Do this:
Please write out the complete listing that follows, exactly as it reads.

Start Provided material

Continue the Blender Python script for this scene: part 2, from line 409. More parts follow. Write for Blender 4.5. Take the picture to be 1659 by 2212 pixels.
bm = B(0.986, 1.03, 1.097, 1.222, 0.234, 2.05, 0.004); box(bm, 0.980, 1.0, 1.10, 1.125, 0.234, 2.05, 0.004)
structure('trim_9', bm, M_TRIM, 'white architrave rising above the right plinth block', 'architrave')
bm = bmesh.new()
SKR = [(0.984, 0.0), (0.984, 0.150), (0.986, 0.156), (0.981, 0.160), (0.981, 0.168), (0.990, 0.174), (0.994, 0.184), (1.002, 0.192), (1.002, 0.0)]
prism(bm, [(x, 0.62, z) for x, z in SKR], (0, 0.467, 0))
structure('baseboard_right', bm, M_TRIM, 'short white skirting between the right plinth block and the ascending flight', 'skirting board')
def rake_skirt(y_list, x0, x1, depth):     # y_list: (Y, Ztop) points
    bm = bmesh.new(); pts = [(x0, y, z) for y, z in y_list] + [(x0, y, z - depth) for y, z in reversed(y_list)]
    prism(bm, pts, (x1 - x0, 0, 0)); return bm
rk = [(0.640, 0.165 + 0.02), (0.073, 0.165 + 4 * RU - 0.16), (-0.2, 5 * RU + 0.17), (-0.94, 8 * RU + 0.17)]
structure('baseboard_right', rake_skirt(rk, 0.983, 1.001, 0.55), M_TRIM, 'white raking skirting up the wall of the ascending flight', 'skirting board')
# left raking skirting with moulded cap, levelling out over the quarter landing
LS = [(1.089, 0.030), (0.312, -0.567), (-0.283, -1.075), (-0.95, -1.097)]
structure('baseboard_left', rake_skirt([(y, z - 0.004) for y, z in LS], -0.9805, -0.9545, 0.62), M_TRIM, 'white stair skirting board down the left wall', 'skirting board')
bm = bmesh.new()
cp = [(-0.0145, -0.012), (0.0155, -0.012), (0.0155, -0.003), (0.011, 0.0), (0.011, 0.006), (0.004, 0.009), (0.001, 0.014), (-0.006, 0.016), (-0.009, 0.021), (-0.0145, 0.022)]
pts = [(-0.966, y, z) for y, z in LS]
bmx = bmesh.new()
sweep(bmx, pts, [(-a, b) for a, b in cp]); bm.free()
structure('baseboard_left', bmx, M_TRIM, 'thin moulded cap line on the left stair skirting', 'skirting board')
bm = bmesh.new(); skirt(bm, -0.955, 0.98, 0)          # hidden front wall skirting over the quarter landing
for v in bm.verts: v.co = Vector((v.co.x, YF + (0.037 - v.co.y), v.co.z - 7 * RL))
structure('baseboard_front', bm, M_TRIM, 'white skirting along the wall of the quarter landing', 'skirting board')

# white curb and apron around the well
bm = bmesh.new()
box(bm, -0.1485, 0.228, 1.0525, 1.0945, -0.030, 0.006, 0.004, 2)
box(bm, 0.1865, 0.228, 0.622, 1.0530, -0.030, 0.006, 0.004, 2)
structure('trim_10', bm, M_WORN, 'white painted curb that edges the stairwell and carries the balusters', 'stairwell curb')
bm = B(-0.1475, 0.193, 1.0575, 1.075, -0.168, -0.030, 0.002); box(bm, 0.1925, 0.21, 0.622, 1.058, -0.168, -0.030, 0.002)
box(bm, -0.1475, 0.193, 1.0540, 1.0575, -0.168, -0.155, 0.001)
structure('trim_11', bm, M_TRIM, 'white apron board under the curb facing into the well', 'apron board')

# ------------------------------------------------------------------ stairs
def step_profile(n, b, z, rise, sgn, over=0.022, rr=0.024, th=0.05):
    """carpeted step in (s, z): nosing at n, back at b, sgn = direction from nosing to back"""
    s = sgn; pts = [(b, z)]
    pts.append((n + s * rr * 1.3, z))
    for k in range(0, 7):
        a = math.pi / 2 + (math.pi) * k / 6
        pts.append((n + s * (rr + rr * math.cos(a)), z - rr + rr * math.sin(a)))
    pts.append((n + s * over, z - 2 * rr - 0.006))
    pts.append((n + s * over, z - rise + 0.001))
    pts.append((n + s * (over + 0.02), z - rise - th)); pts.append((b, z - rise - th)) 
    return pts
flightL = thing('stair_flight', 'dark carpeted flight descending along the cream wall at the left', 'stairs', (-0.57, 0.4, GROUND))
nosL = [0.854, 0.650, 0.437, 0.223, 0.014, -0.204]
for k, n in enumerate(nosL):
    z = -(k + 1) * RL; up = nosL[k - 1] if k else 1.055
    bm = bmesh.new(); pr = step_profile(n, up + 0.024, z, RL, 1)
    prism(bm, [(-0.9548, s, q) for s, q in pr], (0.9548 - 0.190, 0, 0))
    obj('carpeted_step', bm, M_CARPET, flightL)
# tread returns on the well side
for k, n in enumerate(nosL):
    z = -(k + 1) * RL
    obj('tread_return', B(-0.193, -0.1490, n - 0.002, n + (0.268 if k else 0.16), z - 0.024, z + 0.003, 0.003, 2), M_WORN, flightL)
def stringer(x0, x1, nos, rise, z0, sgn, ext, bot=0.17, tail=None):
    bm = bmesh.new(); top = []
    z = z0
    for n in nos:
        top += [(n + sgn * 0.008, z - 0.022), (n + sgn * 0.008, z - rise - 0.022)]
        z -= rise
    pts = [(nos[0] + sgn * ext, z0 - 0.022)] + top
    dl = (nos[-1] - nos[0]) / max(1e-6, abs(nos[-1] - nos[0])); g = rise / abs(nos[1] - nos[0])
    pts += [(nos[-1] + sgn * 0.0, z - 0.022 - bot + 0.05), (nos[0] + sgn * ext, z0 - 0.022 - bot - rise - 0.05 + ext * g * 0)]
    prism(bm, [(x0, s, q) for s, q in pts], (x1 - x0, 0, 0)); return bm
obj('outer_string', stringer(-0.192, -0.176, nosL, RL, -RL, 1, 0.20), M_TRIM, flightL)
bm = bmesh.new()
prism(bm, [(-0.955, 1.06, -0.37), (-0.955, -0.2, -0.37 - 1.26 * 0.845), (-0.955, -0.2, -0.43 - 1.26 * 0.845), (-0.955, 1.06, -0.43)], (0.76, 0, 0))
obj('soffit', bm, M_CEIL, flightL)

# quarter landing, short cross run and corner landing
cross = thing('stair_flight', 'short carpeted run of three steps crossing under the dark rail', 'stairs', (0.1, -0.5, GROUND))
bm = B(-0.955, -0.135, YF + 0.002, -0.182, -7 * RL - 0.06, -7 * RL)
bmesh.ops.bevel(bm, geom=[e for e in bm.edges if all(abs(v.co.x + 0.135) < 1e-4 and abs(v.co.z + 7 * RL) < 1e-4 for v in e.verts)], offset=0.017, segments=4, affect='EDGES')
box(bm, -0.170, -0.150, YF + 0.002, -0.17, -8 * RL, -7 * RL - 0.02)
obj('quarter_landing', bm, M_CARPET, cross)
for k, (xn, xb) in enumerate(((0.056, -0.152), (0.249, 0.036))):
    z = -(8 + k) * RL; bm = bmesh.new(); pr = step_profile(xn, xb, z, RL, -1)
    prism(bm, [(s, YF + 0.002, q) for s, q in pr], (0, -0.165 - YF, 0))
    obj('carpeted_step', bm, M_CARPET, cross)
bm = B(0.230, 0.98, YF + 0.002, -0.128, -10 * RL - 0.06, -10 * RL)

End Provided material

Task output:
Continue the Blender Python script for this scene: part 2, from line 409. More parts follow. Write for Blender 4.5. Take the picture to be 1659 by 2212 pixels.
bm = B(0.986, 1.03, 1.097, 1.222, 0.234, 2.05, 0.004); box(bm, 0.980, 1.0, 1.10, 1.125, 0.234, 2.05, 0.004)
structure('trim_9', bm, M_TRIM, 'white architrave rising above the right plinth block', 'architrave')
bm = bmesh.new()
SKR = [(0.984, 0.0), (0.984, 0.150), (0.986, 0.156), (0.981, 0.160), (0.981, 0.168), (0.990, 0.174), (0.994, 0.184), (1.002, 0.192), (1.002, 0.0)]
prism(bm, [(x, 0.62, z) for x, z in SKR], (0, 0.467, 0))
structure('baseboard_right', bm, M_TRIM, 'short white skirting between the right plinth block and the ascending flight', 'skirting board')
def rake_skirt(y_list, x0, x1, depth):     # y_list: (Y, Ztop) points
    bm = bmesh.new(); pts = [(x0, y, z) for y, z in y_list] + [(x0, y, z - depth) for y, z in reversed(y_list)]
    prism(bm, pts, (x1 - x0, 0, 0)); return bm
rk = [(0.640, 0.165 + 0.02), (0.073, 0.165 + 4 * RU - 0.16), (-0.2, 5 * RU + 0.17), (-0.94, 8 * RU + 0.17)]
structure('baseboard_right', rake_skirt(rk, 0.983, 1.001, 0.55), M_TRIM, 'white raking skirting up the wall of the ascending flight', 'skirting board')
# left raking skirting with moulded cap, levelling out over the quarter landing
LS = [(1.089, 0.030), (0.312, -0.567), (-0.283, -1.075), (-0.95, -1.097)]
structure('baseboard_left', rake_skirt([(y, z - 0.004) for y, z in LS], -0.9805, -0.9545, 0.62), M_TRIM, 'white stair skirting board down the left wall', 'skirting board')
bm = bmesh.new()
cp = [(-0.0145, -0.012), (0.0155, -0.012), (0.0155, -0.003), (0.011, 0.0), (0.011, 0.006), (0.004, 0.009), (0.001, 0.014), (-0.006, 0.016), (-0.009, 0.021), (-0.0145, 0.022)]
pts = [(-0.966, y, z) for y, z in LS]
bmx = bmesh.new()
sweep(bmx, pts, [(-a, b) for a, b in cp]); bm.free()
structure('baseboard_left', bmx, M_TRIM, 'thin moulded cap line on the left stair skirting', 'skirting board')
bm = bmesh.new(); skirt(bm, -0.955, 0.98, 0)          # hidden front wall skirting over the quarter landing
for v in bm.verts: v.co = Vector((v.co.x, YF + (0.037 - v.co.y), v.co.z - 7 * RL))
structure('baseboard_front', bm, M_TRIM, 'white skirting along the wall of the quarter landing', 'skirting board')

# white curb and apron around the well
bm = bmesh.new()
box(bm, -0.1485, 0.228, 1.0525, 1.0945, -0.030, 0.006, 0.004, 2)
box(bm, 0.1865, 0.228, 0.622, 1.0530, -0.030, 0.006, 0.004, 2)
structure('trim_10', bm, M_WORN, 'white painted curb that edges the stairwell and carries the balusters', 'stairwell curb')
bm = B(-0.1475, 0.193, 1.0575, 1.075, -0.168, -0.030, 0.002); box(bm, 0.1925, 0.21, 0.622, 1.058, -0.168, -0.030, 0.002)
box(bm, -0.1475, 0.193, 1.0540, 1.0575, -0.168, -0.155, 0.001)
structure('trim_11', bm, M_TRIM, 'white apron board under the curb facing into the well', 'apron board')

# ------------------------------------------------------------------ stairs
def step_profile(n, b, z, rise, sgn, over=0.022, rr=0.024, th=0.05):
    """carpeted step in (s, z): nosing at n, back at b, sgn = direction from nosing to back"""
    s = sgn; pts = [(b, z)]
    pts.append((n + s * rr * 1.3, z))
    for k in range(0, 7):
        a = math.pi / 2 + (math.pi) * k / 6
        pts.append((n + s * (rr + rr * math.cos(a)), z - rr + rr * math.sin(a)))
    pts.append((n + s * over, z - 2 * rr - 0.006))
    pts.append((n + s * over, z - rise + 0.001))
    pts.append((n + s * (over + 0.02), z - rise - th)); pts.append((b, z - rise - th)) 
    return pts
flightL = thing('stair_flight', 'dark carpeted flight descending along the cream wall at the left', 'stairs', (-0.57, 0.4, GROUND))
nosL = [0.854, 0.650, 0.437, 0.223, 0.014, -0.204]
for k, n in enumerate(nosL):
    z = -(k + 1) * RL; up = nosL[k - 1] if k else 1.055
    bm = bmesh.new(); pr = step_profile(n, up + 0.024, z, RL, 1)
    prism(bm, [(-0.9548, s, q) for s, q in pr], (0.9548 - 0.190, 0, 0))
    obj('carpeted_step', bm, M_CARPET, flightL)
# tread returns on the well side
for k, n in enumerate(nosL):
    z = -(k + 1) * RL
    obj('tread_return', B(-0.193, -0.1490, n - 0.002, n + (0.268 if k else 0.16), z - 0.024, z + 0.003, 0.003, 2), M_WORN, flightL)
def stringer(x0, x1, nos, rise, z0, sgn, ext, bot=0.17, tail=None):
    bm = bmesh.new(); top = []
    z = z0
    for n in nos:
        top += [(n + sgn * 0.008, z - 0.022), (n + sgn * 0.008, z - rise - 0.022)]
        z -= rise
    pts = [(nos[0] + sgn * ext, z0 - 0.022)] + top
    dl = (nos[-1] - nos[0]) / max(1e-6, abs(nos[-1] - nos[0])); g = rise / abs(nos[1] - nos[0])
    pts += [(nos[-1] + sgn * 0.0, z - 0.022 - bot + 0.05), (nos[0] + sgn * ext, z0 - 0.022 - bot - rise - 0.05 + ext * g * 0)]
    prism(bm, [(x0, s, q) for s, q in pts], (x1 - x0, 0, 0)); return bm
obj('outer_string', stringer(-0.192, -0.176, nosL, RL, -RL, 1, 0.20), M_TRIM, flightL)
bm = bmesh.new()
prism(bm, [(-0.955, 1.06, -0.37), (-0.955, -0.2, -0.37 - 1.26 * 0.845), (-0.955, -0.2, -0.43 - 1.26 * 0.845), (-0.955, 1.06, -0.43)], (0.76, 0, 0))
obj('soffit', bm, M_CEIL, flightL)

# quarter landing, short cross run and corner landing
cross = thing('stair_flight', 'short carpeted run of three steps crossing under the dark rail', 'stairs', (0.1, -0.5, GROUND))
bm = B(-0.955, -0.135, YF + 0.002, -0.182, -7 * RL - 0.06, -7 * RL)
bmesh.ops.bevel(bm, geom=[e for e in bm.edges if all(abs(v.co.x + 0.135) < 1e-4 and abs(v.co.z + 7 * RL) < 1e-4 for v in e.verts)], offset=0.017, segments=4, affect='EDGES')
box(bm, -0.170, -0.150, YF + 0.002, -0.17, -8 * RL, -7 * RL - 0.02)
obj('quarter_landing', bm, M_CARPET, cross)
for k, (xn, xb) in enumerate(((0.056, -0.152), (0.249, 0.036))):
    z = -(8 + k) * RL; bm = bmesh.new(); pr = step_profile(xn, xb, z, RL, -1)
    prism(bm, [(s, YF + 0.002, q) for s, q in pr], (0, -0.165 - YF, 0))
    obj('carpeted_step', bm, M_CARPET, cross)
bm = B(0.230, 0.98, YF + 0.002, -0.128, -10 * RL - 0.06, -10 * RL)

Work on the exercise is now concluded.